Поскольку он в этих случаях сталкивался с законами художественной биржи, с ажиотажем и подчас грубейшей эксплуатацией видного коллекционера-толстосума из Москвы парижскими торговцами, постольку Щукин делался нередко жертвой, переплачивая огромные деньги за модный товар "a la page". То, что он называл "случаем", было обычно весьма относительно. Наряду с этим, в своем служении идее новатора и передового коллекционера, Щукин сознательно жертвовал собой и эта жертвенность, причинявшая ему страдания, проявлялась подчас даже в комической форме.

- Сергей Иванович - воскликнул я раз (Щукин был самолюбив и не любил критики купленных им вещей). - Ну, зачем вы купили эту, простите, плохую вещь Матисса, да еще за такую цену: 45.000 франков!
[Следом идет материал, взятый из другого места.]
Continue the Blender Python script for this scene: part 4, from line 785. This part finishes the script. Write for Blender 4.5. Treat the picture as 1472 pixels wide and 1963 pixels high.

Панно модного в то время уже Матисса было действительно невыносимое по наглости, несмотря на несомненный талант этого неровного художника с его озорством, но часто с благородным чувством подлинного живописца.

- А вы знаете, - как-то неожиданно искренно Признался мне Щукин. - Я наедине и сам ненавижу эту картину, неделями борюсь с ней, ругаю себя, чуть не плачу, что купил ее, но только за последнее время чувствую, что она начинает меня одолевать!

Такое единоборство с явно навязанной ловким торговцем-рекламистом вещью, всю "сокровенную прелесть" которой бедный Щукин считал недоступной для него самого, но которая так высоко котировалась, показалось мне столь же трогательным и смешным, сколь и весьма показательным. Думается, со многими холстами Пикассо он переживал то же самое, платя дорого и страдая сам в глубине души, заставляя себя ими восхищаться и вызывать восхищение у "отсталых" москвичей.

Не лишенный иногда чутья, Щукин выявлял этим весь свой провинциализм.

Но как бы то ни было, собрание Щукина было явлением весьма значительным; оно было гордостью Москвы наряду с собранием Ивана Абраамовича Морозова, первоначально собиравшего картины русских художников, а потом тоже при мне начавшего собирать исключительно французскую живопись.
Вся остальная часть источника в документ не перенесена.